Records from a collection
────────────────────
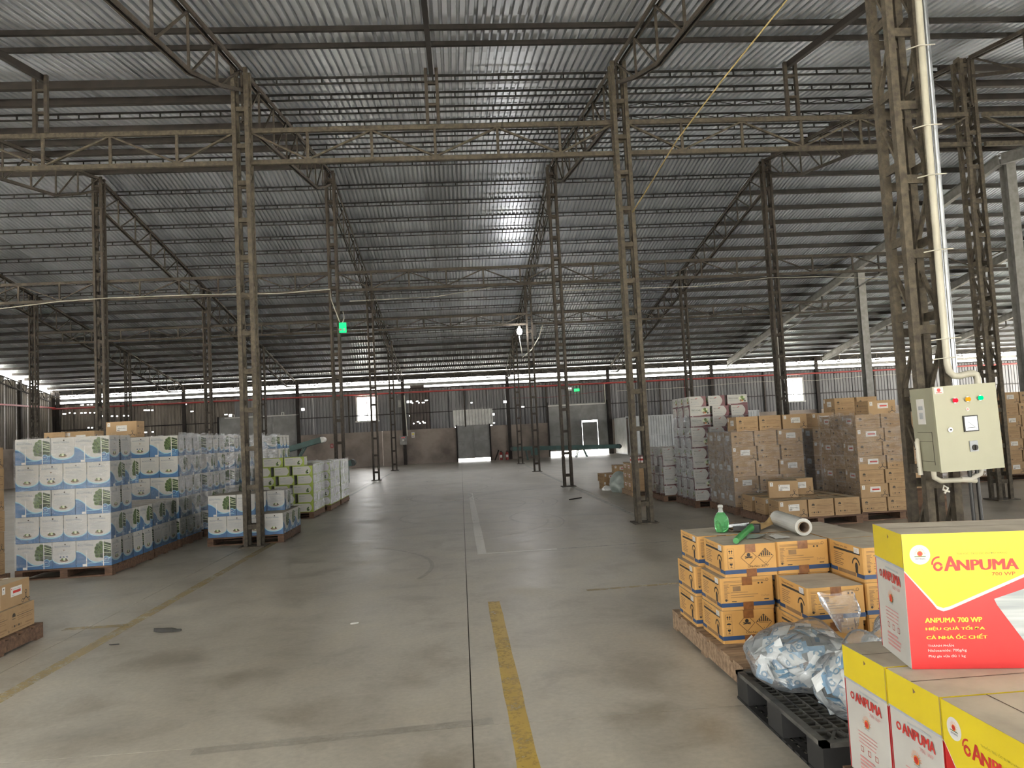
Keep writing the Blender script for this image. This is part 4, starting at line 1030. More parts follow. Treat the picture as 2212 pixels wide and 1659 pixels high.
# ---- left: green cartons
G2 = 'green and white cartons'
hp = pallet(-4.13, 15.6, 1.14, 1.26, 'wooden pallet under the nearer green white cartons')
stack('green', -4.12, 15.62, 1.13, 1.24, hp, 5, ['SSL', 'LSS'], 'R', 'nearer green stack', 'green white carton', G2, full=True)
for x_, lb in ((-3.36, 'right green white carton lying on top of the nearer green stack'), (-3.78, 'left green white carton lying on top of the nearer green stack')): box('green', x_, 15.83, hp + 5 * .185, 0, lb, G2)
for k, y_ in enumerate((17.05, 18.5)):
    nm = ('middle', 'far')[k]
    hp = pallet(-4.03, y_, 1.14, 1.26, 'wooden pallet under the %s green white cartons' % nm)
    stack('green', -4.02, y_ + .02, 1.13, 1.24, hp, 5, ['LSS', 'SSL'], 'R', '%s green stack' % nm, 'green white carton', G2, full=True)
    wrap(-4.03, y_ + .02, 1.14, 1.24, .15, 1.08, 'wrap_film_heavy', 'shiny stretch wrap around the %s green white stack' % nm, 'FR', seed=30 + k, amp=.012)
wrap(-4.13, 15.62, 1.14, 1.24, .15, 1.07, 'wrap_film_heavy', 'shiny stretch wrap around the nearer green white stack', 'R', seed=33, amp=.012)
# ---- left: brown stacks
G3 = 'brown cartons'
hp = pallet(-6.69, 8.53, 1.2, 1.2, 'wooden pallet under the dark brown stack at the left edge')
stack('brown_mid', -6.68, 8.56, 1.16, 1.14, hp, 6, ['SSL', 'LSS'], 'R', 'brown stack left edge', 'brown carton', G3)
box('brown_mid', -5.22, 12.35, 1.73, .04, 'single brown carton with white label on top of the third left stack', G3)
hp2 = pallet(-6.9, 12.95, 1.2, 1.2, 'wooden pallet under the brown stack behind the white cartons')
stack('brown_mid', -6.88, 12.97, 1.16, 1.1, hp2, 6, ['SSL', 'LSS'], 'R', 'hidden brown stack behind', 'brown carton', G3)
for x_, rz, lb in ((-6.62, PI / 2, 'left of the two brown cartons showing above the nearest white stack'), (-6.24, 0, 'right of the two brown cartons showing above the nearest white stack')): box('brown_mid', x_, 13.22, hp2 + 6 * .252, rz, lb, G3)
# near left pallet at the frame edge
hp = pallet(-4.72, 5.55, 1.17, 1.2, 'reddish wooden pallet at the lower left edge')
for k, (y_, d) in enumerate(((6.53, 0), (6.17, 0), (5.80, 0))):
    box('brown_low', -3.80, y_, hp, 0, '%s brown carton of the lower row on the reddish pallet, lower left' % ('rear', 'middle', 'front')[k], G3)
    box('brown_low', -4.25, y_, hp, 0, 'inner %s brown carton of the lower row on the reddish pallet' % ('rear', 'middle', 'front')[k], G3)
box('brown_low', -3.80, 6.48, hp + .196, PI / 2, 'brown carton with red white label on the reddish pallet, lower left', G3)
box('brown_low', -3.80, 6.06, hp + .196, PI / 2, 'front upper brown carton on the reddish pallet, cut by left edge', G3)
box('brown_low', -4.25, 6.48, hp + .196, PI / 2, 'inner upper brown carton on the reddish pallet, lower left', G3)

# ---- right: brown stacks
hp = pallet(4.31, 10.35, 1.2, 1.45, 'wooden pallet under the single layer of brown cartons')
stack('brown', 4.33, 10.37, 1.17, 1.4, hp, 1, ['LSS'], 'L', 'single-layer pallet', 'brown carton', G3, full=True)
box('brown', 4.66, 10.98, hp + .24, -.32, 'loose brown carton tilted on the single layer of brown cartons', G3)
box('brown', 4.98, 11.28, hp + .24, .05, 'brown carton behind the loose tilted one', G3)
hp = pallet(4.31, 12.02, 1.2, 1.25, 'wooden pallet under the tall wrapped brown stack')
stack('brown', 4.33, 12.05, 1.18, 1.2, hp, 5, ['SLS', 'LSS', 'SSL', 'LSS', 'SSL'], 'L', 'tall wrapped stack', 'brown carton', G3, full=True)
for k, (x_, q) in enumerate(((4.62, PI / 2), (5.0, PI / 2), (5.42, 0))): box('brown', x_, 12.27, hp + 5 * .24, q, '%s brown carton of the loose top row on the tall wrapped stack' % ('left', 'middle', 'right')[k], G3)
wrap(4.33, 12.05, 1.18, 1.2, .12, 1.34, 'wrap_film', 'stretch wrap around the tall brown stack beside the aisle', 'F', seed=51)
wrap(4.33, 12.05, 1.18, 1.2, .10, 1.35, 'wrap_film_heavy', 'shiny stretch wrap on the aisle side of the tall brown stack', 'L', seed=52, amp=.012)
hp = pallet(5.58, 10.5, 1.2, 1.2, 'wooden pallet under the brown stack beside the cabinet column')
stack('brown_low', 5.60, 10.52, 1.17, 1.12, hp, 7, ['SSL', 'LSS'], 'L', 'stack beside cabinet column', 'brown carton', G3)
box('brown_low', 6.02, 10.72, hp + 7 * .196, 0, 'brown carton with red label on top of the stack beside the cabinet', G3)
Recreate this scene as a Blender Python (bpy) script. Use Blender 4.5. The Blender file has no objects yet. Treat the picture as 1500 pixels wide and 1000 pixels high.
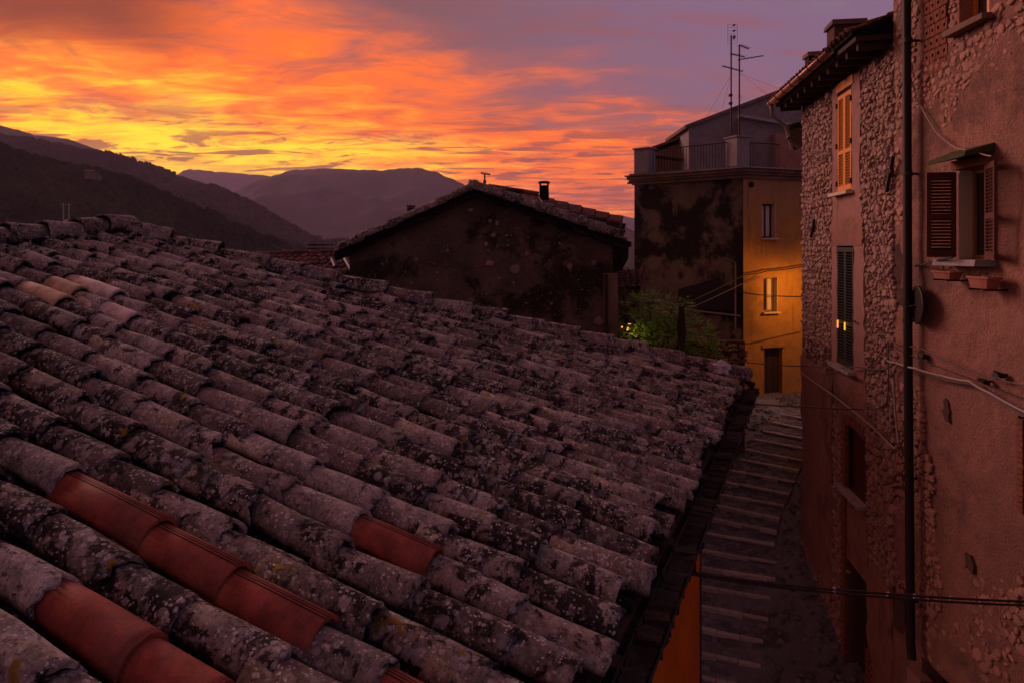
────────────────────
- _STATED PROBLEM_:
Every entry above should be duplicated exactly. Do not include the images.

- _EXERCISE SOLUTION_:
Keep writing the Blender script for this image. This is part 4, starting at line 1030. More parts follow. Treat the picture as 2212 pixels wide and 1659 pixels high.
# ---- left: green cartons
G2 = 'green and white cartons'
hp = pallet(-4.13, 15.6, 1.14, 1.26, 'wooden pallet under the nearer green white cartons')
stack('green', -4.12, 15.62, 1.13, 1.24, hp, 5, ['SSL', 'LSS'], 'R', 'nearer green stack', 'green white carton', G2, full=True)
for x_, lb in ((-3.36, 'right green white carton lying on top of the nearer green stack'), (-3.78, 'left green white carton lying on top of the nearer green stack')): box('green', x_, 15.83, hp + 5 * .185, 0, lb, G2)
for k, y_ in enumerate((17.05, 18.5)):
    nm = ('middle', 'far')[k]
    hp = pallet(-4.03, y_, 1.14, 1.26, 'wooden pallet under the %s green white cartons' % nm)
    stack('green', -4.02, y_ + .02, 1.13, 1.24, hp, 5, ['LSS', 'SSL'], 'R', '%s green stack' % nm, 'green white carton', G2, full=True)
    wrap(-4.03, y_ + .02, 1.14, 1.24, .15, 1.08, 'wrap_film_heavy', 'shiny stretch wrap around the %s green white stack' % nm, 'FR', seed=30 + k, amp=.012)
wrap(-4.13, 15.62, 1.14, 1.24, .15, 1.07, 'wrap_film_heavy', 'shiny stretch wrap around the nearer green white stack', 'R', seed=33, amp=.012)
# ---- left: brown stacks
G3 = 'brown cartons'
hp = pallet(-6.69, 8.53, 1.2, 1.2, 'wooden pallet under the dark brown stack at the left edge')
stack('brown_mid', -6.68, 8.56, 1.16, 1.14, hp, 6, ['SSL', 'LSS'], 'R', 'brown stack left edge', 'brown carton', G3)
box('brown_mid', -5.22, 12.35, 1.73, .04, 'single brown carton with white label on top of the third left stack', G3)
hp2 = pallet(-6.9, 12.95, 1.2, 1.2, 'wooden pallet under the brown stack behind the white cartons')
stack('brown_mid', -6.88, 12.97, 1.16, 1.1, hp2, 6, ['SSL', 'LSS'], 'R', 'hidden brown stack behind', 'brown carton', G3)
for x_, rz, lb in ((-6.62, PI / 2, 'left of the two brown cartons showing above the nearest white stack'), (-6.24, 0, 'right of the two brown cartons showing above the nearest white stack')): box('brown_mid', x_, 13.22, hp2 + 6 * .252, rz, lb, G3)
# near left pallet at the frame edge
hp = pallet(-4.72, 5.55, 1.17, 1.2, 'reddish wooden pallet at the lower left edge')
for k, (y_, d) in enumerate(((6.53, 0), (6.17, 0), (5.80, 0))):
    box('brown_low', -3.80, y_, hp, 0, '%s brown carton of the lower row on the reddish pallet, lower left' % ('rear', 'middle', 'front')[k], G3)
    box('brown_low', -4.25, y_, hp, 0, 'inner %s brown carton of the lower row on the reddish pallet' % ('rear', 'middle', 'front')[k], G3)
box('brown_low', -3.80, 6.48, hp + .196, PI / 2, 'brown carton with red white label on the reddish pallet, lower left', G3)
box('brown_low', -3.80, 6.06, hp + .196, PI / 2, 'front upper brown carton on the reddish pallet, cut by left edge', G3)
box('brown_low', -4.25, 6.48, hp + .196, PI / 2, 'inner upper brown carton on the reddish pallet, lower left', G3)

# ---- right: brown stacks
hp = pallet(4.31, 10.35, 1.2, 1.45, 'wooden pallet under the single layer of brown cartons')
stack('brown', 4.33, 10.37, 1.17, 1.4, hp, 1, ['LSS'], 'L', 'single-layer pallet', 'brown carton', G3, full=True)
box('brown', 4.66, 10.98, hp + .24, -.32, 'loose brown carton tilted on the single layer of brown cartons', G3)
box('brown', 4.98, 11.28, hp + .24, .05, 'brown carton behind the loose tilted one', G3)
hp = pallet(4.31, 12.02, 1.2, 1.25, 'wooden pallet under the tall wrapped brown stack')
stack('brown', 4.33, 12.05, 1.18, 1.2, hp, 5, ['SLS', 'LSS', 'SSL', 'LSS', 'SSL'], 'L', 'tall wrapped stack', 'brown carton', G3, full=True)
for k, (x_, q) in enumerate(((4.62, PI / 2), (5.0, PI / 2), (5.42, 0))): box('brown', x_, 12.27, hp + 5 * .24, q, '%s brown carton of the loose top row on the tall wrapped stack' % ('left', 'middle', 'right')[k], G3)
wrap(4.33, 12.05, 1.18, 1.2, .12, 1.34, 'wrap_film', 'stretch wrap around the tall brown stack beside the aisle', 'F', seed=51)
wrap(4.33, 12.05, 1.18, 1.2, .10, 1.35, 'wrap_film_heavy', 'shiny stretch wrap on the aisle side of the tall brown stack', 'L', seed=52, amp=.012)
hp = pallet(5.58, 10.5, 1.2, 1.2, 'wooden pallet under the brown stack beside the cabinet column')
stack('brown_low', 5.60, 10.52, 1.17, 1.12, hp, 7, ['SSL', 'LSS'], 'L', 'stack beside cabinet column', 'brown carton', G3)
box('brown_low', 6.02, 10.72, hp + 7 * .196, 0, 'brown carton with red label on top of the stack beside the cabinet', G3)
Recreate this scene as a Blender Python (bpy) script. Use Blender 4.5. The Blender file has no objects yet. Treat the picture as 1500 pixels wide and 1000 pixels high.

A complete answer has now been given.